Racial bias in news coverage is a long-standing issue. A 2017 study by Color of Change found that media across the country consistently overrepresented Black families as poor or engaged in criminal activity, and outlets in minority-majority cities have historically had overwhelmingly white staffs.
Throughout her career, Champion has been working to correct these problems, most recently at ESPN, where she hosted big-ticket shows like SportsCenter. Last year, she left the network to co-host a no-holds-barred talk show with Jemele Hill, a fellow ESPN alum, and in March, launched a podcast, Naked with Cari Champion. She’s going back to her storytelling roots, she says, which expand beyond sports. Here, she talks to Bustle about the advice that’s guided her cross-country journey.
How did you decide you wanted to talk to people for a living?
I've always wanted to be a storyteller, since I was a little kid. I saw Oprah on TV and said, “That's exactly what I want to do.”
What’s something you learned early in your career that you still use today?
The idea of being interested in someone's background, where they grew up, what led them to today, what steps they took. My very first job was in West Virginia, and I started with the basics — the who, what, when, where, and how — and it never left me.
What’s the most rewarding part of your job?
I grew up in California, and the images I saw of Black people on television weren’t fair. They were very generic, broad strokes of Black people committing crimes. And I thought to myself, that's not really fair. I remember taking a communications class in college, and one of my professors said, “The power of media is unlike any other thing, [and] I suggest you take that responsibility seriously.” I knew then it was important for me to tell stories that were helping others.
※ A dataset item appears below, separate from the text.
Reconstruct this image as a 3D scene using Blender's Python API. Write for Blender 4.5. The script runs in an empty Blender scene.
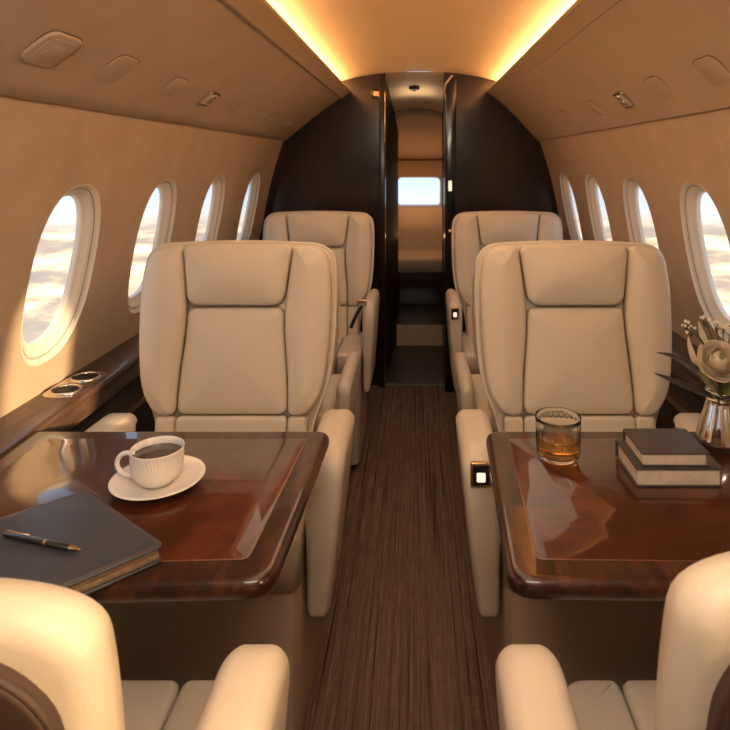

Tell us about one of the biggest challenges you’ve overcome in your work.
There's this idea that if you're Black, you can only be one thing, and it's just not true. People know me in sports [reporting], but I've always been a general-assignment reporter. As a result, [on] this podcast, Naked, you see me talking about wildly different things and being extremely vulnerable.
What’s the worst career advice you’ve been given?
The worst piece of advice that I ever received was from two different men. One told me my nails were too bright for television, and the other told me my heels were too high. I mean, come on.
And the best?
The best piece of advice I’ve received was from a man who I consider my mentor. He said, “Cari, all you need to do is listen. That is the telltale sign of a great interviewer.” And while it [sounds] simple, it’s so hard to do.
This interview has been edited and condensed for clarity.